I watched the live stream of the hearing before the judge in Trenton who will decide how and with what Stepian and Kelly will comply with the Legislature's subpoenas, or not.
I have two observations. First:
From the beginning of "time for some traffic problems in Ft. Lee," it was clear to anyone with a brain that when the traffic problems materialized, there HAD to have been other communications. Right, people, like there was a PLAN. Kelly's email meant "start the plan."
The key questions remain the same as ever:
Who was in on the conspiracy that developed the plan?
Why was this being done?
Who ordered the plan enacted and who else knew it had been?
Who hatched and enacted the cover up.
These are really simple questions. The fact that Christie hasn't publicly asked any of these is quite telling. It appears to me that Bridget Kelly can answer all or most of these questions. It is unlikely that she was in this alone.
A second observation:
The hearing was full of legal citations, jockeying, hair-splitting and such. However, both Kelly and Sepian were State employees at the time, being paid by the taxpayers of New Jersey to do work in the executive branch. Their "job"-related communications should be part of the public record, with exceptions, perhaps, for national security. These emails, texts, phone call records aren't private matters or private communications. Or is this incorrect?

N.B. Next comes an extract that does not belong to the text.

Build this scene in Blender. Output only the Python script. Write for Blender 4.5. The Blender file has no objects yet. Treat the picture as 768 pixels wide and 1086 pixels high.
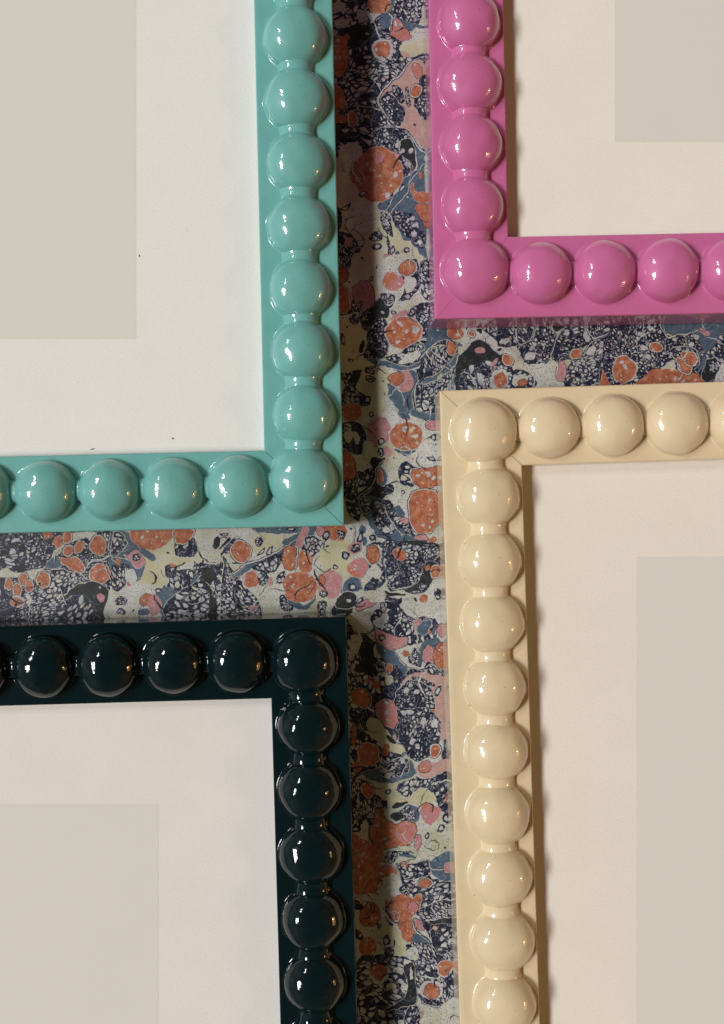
import bpy, math, random
from mathutils import Vector, noise as mnoise

# ------------------------------------------------------------------ units
# one photograph pixel at the paper plane = 0.4 mm;  the camera hangs 0.4 m above the paper
U = 0.0004
CX, CY, H = 360.0, 550.0, 1000.0
rnd = random.Random(7)
S = bpy.context.scene
COL = S.collection

def P(px, py, z=0.0):
    return Vector(((px-CX)*U, (CY-py)*U, z*U))

def at_height(px, py, z):
    """photo pixel of something standing z above the paper -> its true plan position"""
    k = 1.0 - z/H
    return CX+(px-CX)*k, CY+(py-CY)*k

# ------------------------------------------------------------------ materials
def new_mat(name):
    m = bpy.data.materials.new(name); m.use_nodes = True
    nt = m.node_tree
    b = nt.nodes['Principled BSDF']
    return m, nt, b

def node(nt, t, **kw):
    n = nt.nodes.new(t)
    for k, v in kw.items():
        setattr(n, k, v)
    return n

def noise_tex(nt, scale, detail=3, rough=0.5, dist=0.0):
    tc = node(nt, 'ShaderNodeTexCoord')
    n = node(nt, 'ShaderNodeTexNoise')
    n.inputs['Scale'].default_value = scale
    n.inputs['Detail'].default_value = detail
    n.inputs['Roughness'].default_value = rough
    n.inputs['Distortion'].default_value = dist
    nt.links.new(tc.outputs['Object'], n.inputs['Vector'])
    return n

def ramp(nt, src, stops, interp='LINEAR'):
    r = node(nt, 'ShaderNodeValToRGB')
    r.color_ramp.interpolation = interp
    el = r.color_ramp.elements
    while len(el) < len(stops): el.new(0.5)
    for e, (p, c) in zip(el, stops):
        e.position = p; e.color = (c[0], c[1], c[2], 1)
    nt.links.new(src, r.inputs['Fac'])
    return r

def mixc(nt, fac, a, b, mode='MIX'):
    m = node(nt, 'ShaderNodeMix', data_type='RGBA', blend_type=mode)
    if isinstance(fac, float): m.inputs[0].default_value = fac
    else: nt.links.new(fac, m.inputs[0])
    for i, v in ((6, a), (7, b)):
        if isinstance(v, tuple): m.inputs[i].default_value = (*v, 1)
        else: nt.links.new(v, m.inputs[i])
    return m.outputs[2]

def lacquer(name, col, col2, rough=0.30, coat=1.0):
    m, nt, b = new_mat(name)
    n = noise_tex(nt, 60, 4)
    r = ramp(nt, n.outputs['Fac'], [(0.3, col), (0.7, col2)])
    # fine scattered dust and pinholes in the lacquer
    d = noise_tex(nt, 900, 2)
    dr = ramp(nt, d.outputs['Fac'], [(0.72, (0, 0, 0)), (0.78, (1, 1, 1))])
    c = mixc(nt, dr.outputs['Color'], r.outputs['Color'], tuple(x*0.7 for x in col))
    nt.links.new(c, b.inputs['Base Color'])
    rn = noise_tex(nt, 200, 3)
    mr = node(nt, 'ShaderNodeMapRange')
    mr.inputs['To Min'].default_value = rough*0.8; mr.inputs['To Max'].default_value = rough*1.7
    nt.links.new(rn.outputs['Fac'], mr.inputs['Value'])
    nt.links.new(mr.outputs['Result'], b.inputs['Roughness'])
    b.inputs['Coat Weight'].default_value = coat
    b.inputs['Coat Roughness'].default_value = 0.065
    b.inputs['Specular IOR Level'].default_value = 0.0 if name.endswith('green') else 0.2
    b.inputs['IOR'].default_value = 1.5
    # brush-lacquer unevenness
    n1 = noise_tex(nt, 170, 2); n2 = noise_tex(nt, 900, 2)
    ad = node(nt, 'ShaderNodeMath', operation='MULTIPLY_ADD')
    nt.links.new(n2.outputs['Fac'], ad.inputs[0]); ad.inputs[1].default_value = 0.10
    nt.links.new(n1.outputs['Fac'], ad.inputs[2])
    # faint brush marks drawn along each rail
    tcb = node(nt, 'ShaderNodeTexCoord'); mp = node(nt, 'ShaderNodeMapping'); mp.inputs['Scale'].default_value = (25, 1500, 1500)
    nt.links.new(tcb.outputs['Object'], mp.inputs['Vector'])
    n3 = node(nt, 'ShaderNodeTexNoise'); n3.inputs['Scale'].default_value = 1.0; n3.inputs['Detail'].default_value = 2
    nt.links.new(mp.outputs['Vector'], n3.inputs['Vector'])
    ad2 = node(nt, 'ShaderNodeMath', operation='MULTIPLY_ADD')
    nt.links.new(n3.outputs['Fac'], ad2.inputs[0]); ad2.inputs[1].default_value = 0.10
    nt.links.new(ad.outputs[0], ad2.inputs[2]); ad = ad2
    bp = node(nt, 'ShaderNodeBump')
    bp.inputs['Strength'].default_value = 0.20
    bp.inputs['Distance'].default_value = 0.0007
    nt.links.new(ad.outputs[0], bp.inputs['Height'])
    nt.links.new(bp.outputs['Normal'], b.inputs['Normal'])
    nt.links.new(bp.outputs['Normal'], b.inputs['Coat Normal'])
    return m

def paper_ink(name, stops, scale=220, detail=5, rough=0.45, speck=None, speck_amt=(0.60, 0.68), speck_scale=1300):
    m, nt, b = new_mat(name)
    n = noise_tex(nt, scale, detail, 0.6)
    r = ramp(nt, n.outputs['Fac'], stops)
    c = r.outputs['Color']
    if speck:
        s = noise_tex(nt, speck_scale, 3, 0.6)
        sr = ramp(nt, s.outputs['Fac'], [(speck_amt[0], (0, 0, 0)), (speck_amt[1], (1, 1, 1))])
        c = mixc(nt, sr.outputs['Color'], c, speck)
    nt.links.new(c, b.inputs['Base Color'])
    b.inputs['Roughness'].default_value = rough
    b.inputs['Specular IOR Level'].default_value = 0.3
    f = noise_tex(nt, 2500, 2)
    bp = node(nt, 'ShaderNodeBump'); bp.inputs['Strength'].default_value = 0.15
    bp.inputs['Distance'].default_value = 0.0001
    nt.links.new(f.outputs['Fac'], bp.inputs['Height'])
    nt.links.new(bp.outputs['Normal'], b.inputs['Normal'])
    return m

M = {}
M['C'] = paper_ink('paper_ground', [(0.34, (0.40, 0.385, 0.26)), (0.44, (0.46, 0.455, 0.38)), (0.56, (0.51, 0.51, 0.49))], 55, 4,
                   speck=(0.13, 0.14, 0.18), speck_amt=(0.54, 0.66), speck_scale=1700)
M['Y'] = paper_ink('paper_yellow', [(0.33, (0.41, 0.385, 0.235)), (0.66, (0.48, 0.47, 0.37))], 130, 4,
                   speck=(0.30, 0.28, 0.16), speck_amt=(0.58, 0.68), speck_scale=1500)
M['W'] = paper_ink('paper_cell', [(0.33, (0.27, 0.28, 0.32)), (0.5, (0.43, 0.43, 0.44)), (0.68, (0.56, 0.56, 0.53))], 330, 5,
                   speck=(0.16, 0.17, 0.22), speck_amt=(0.56, 0.68), speck_scale=1900)
M['O'] = paper_ink('ink_orange', [(0.30, (0.24, 0.060, 0.030)), (0.5, (0.34, 0.115, 0.060)), (0.70, (0.44, 0.21, 0.13))], 380, 6,
                   speck=(0.32, 0.08, 0.05), speck_amt=(0.60, 0.70), speck_scale=1800)
M['P'] = paper_ink('ink_pink', [(0.35, (0.34, 0.125, 0.145)), (0.65, (0.41, 0.225, 0.23))], 350, 5,
                   speck=(0.50, 0.36, 0.36), speck_amt=(0.54, 0.66), speck_scale=1700)
M['T'] = paper_ink('ink_pale_pink', [(0.35, (0.38, 0.23, 0.21)), (0.65, (0.44, 0.32, 0.28))], 300, 5,
                   speck=(0.34, 0.14, 0.14), speck_amt=(0.56, 0.68), speck_scale=1700)
M['OP'] = paper_ink('ink_orange_pink', [(0.42, (0.38, 0.13, 0.07)), (0.56, (0.40, 0.17, 0.19))], 130, 4,
                    speck=(0.52, 0.36, 0.34), speck_amt=(0.58, 0.70), speck_scale=1500)
M['B'] = paper_ink('ink_slate', [(0.3, (0.045, 0.075, 0.115)), (0.7, (0.085, 0.125, 0.17))], 300, 5,
                   speck=(0.15, 0.2, 0.25), speck_amt=(0.64, 0.74), speck_scale=1800)
M['N'] = paper_ink('ink_navy', [(0.35, (0.008, 0.009, 0.020)), (0.65, (0.020, 0.023, 0.052))], 300, 5,
                   speck=(0.10, 0.11, 0.16), speck_amt=(0.62, 0.74), speck_scale=1500)
M['K'] = paper_ink('ink_black', [(0.35, (0.014, 0.016, 0.018)), (0.65, (0.026, 0.029, 0.032))], 300, 4)
# the dark inks break into a froth of fine bubbles
def froth(key, scale, pale, lo, hi):
    nt = M[key].node_tree; b = nt.nodes['Principled BSDF']
    src = b.inputs['Base Color'].links[0].from_socket
    tc = node(nt, 'ShaderNodeTexCoord'); nz = node(nt, 'ShaderNodeTexNoise')
    nz.inputs['Scale'].default_value = 250; nt.links.new(tc.outputs['Object'], nz.inputs['Vector'])
    ad = node(nt, 'ShaderNodeVectorMath', operation='MULTIPLY_ADD')
    nt.links.new(nz.outputs['Color'], ad.inputs[0]); ad.inputs[1].default_value = (0.0012, 0.0012, 0); nt.links.new(tc.outputs['Object'], ad.inputs[2])
    v = node(nt, 'ShaderNodeTexVoronoi', feature='F1'); v.inputs['Scale'].default_value = scale
    nt.links.new(ad.outputs[0], v.inputs['Vector'])
    rr = ramp(nt, v.outputs['Distance'], [(lo, (1, 1, 1)), (hi, (0, 0, 0))])
    big = noise_tex(nt, 90, 3, 0.6)
    br = ramp(nt, big.outputs['Fac'], [(0.42, (0, 0, 0)), (0.58, (1, 1, 1))])
    f = mixc(nt, 1.0, rr.outputs['Color'], br.outputs['Color'], 'MULTIPLY')
    nt.links.new(mixc(nt, f, src, pale), b.inputs['Base Color'])
def streaks(key, col, width, scale=120, strength=1.0):
    nt = M[key].node_tree; b = nt.nodes['Principled BSDF']
    src = b.inputs['Base Color'].links[0].from_socket
    n = noise_tex(nt, scale, 3, 0.55, 1.6)
    r = ramp(nt, n.outputs['Fac'], [(0.5-width, (0, 0, 0)), (0.5, (strength,)*3), (0.5+width, (0, 0, 0))])
    nt.links.new(mixc(nt, r.outputs['Color'], src, col), b.inputs['Base Color'])
streaks('N', (0.34, 0.35, 0.38), 0.012, 150, .9)
streaks('W', (0.03, 0.033, 0.07), 0.008, 200, .6)
streaks('C', (0.12, 0.13, 0.17), 0.007, 110, .6)
streaks('B', (0.30, 0.33, 0.36), 0.010, 110, .6)
streaks('K', (0.20, 0.20, 0.20), 0.008, 120, .5)
streaks('O', (0.50, 0.30, 0.22), 0.008, 160, .6)
froth('N', 800, (0.24, 0.25, 0.30), 0.16, 0.30)
froth('W', 1100, (0.12, 0.12, 0.16), 0.10, 0.26)
froth('O', 800, (0.50, 0.32, 0.24), 0.08, 0.24)
froth('C', 1100, (0.22, 0.23, 0.27), 0.12, 0.30)
froth('P', 900, (0.50, 0.36, 0.36), 0.08, 0.24)
INK = ['C', 'Y', 'W', 'O', 'P', 'T', 'OP', 'B', 'N', 'K']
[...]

The notion that the 5th amendment covers communications related to and produced in the normal course of government business seems odd to me. While I understand that public employees do not surrender all their rights, I don't see how the claim that documents (both paper and electronic) produced in the course of their supposedly public work can suddenly become their private property to define, destroy, or withhold. I'm not trained in anything legal, but hasn't the Supreme Court ruled on this in at least a few cases?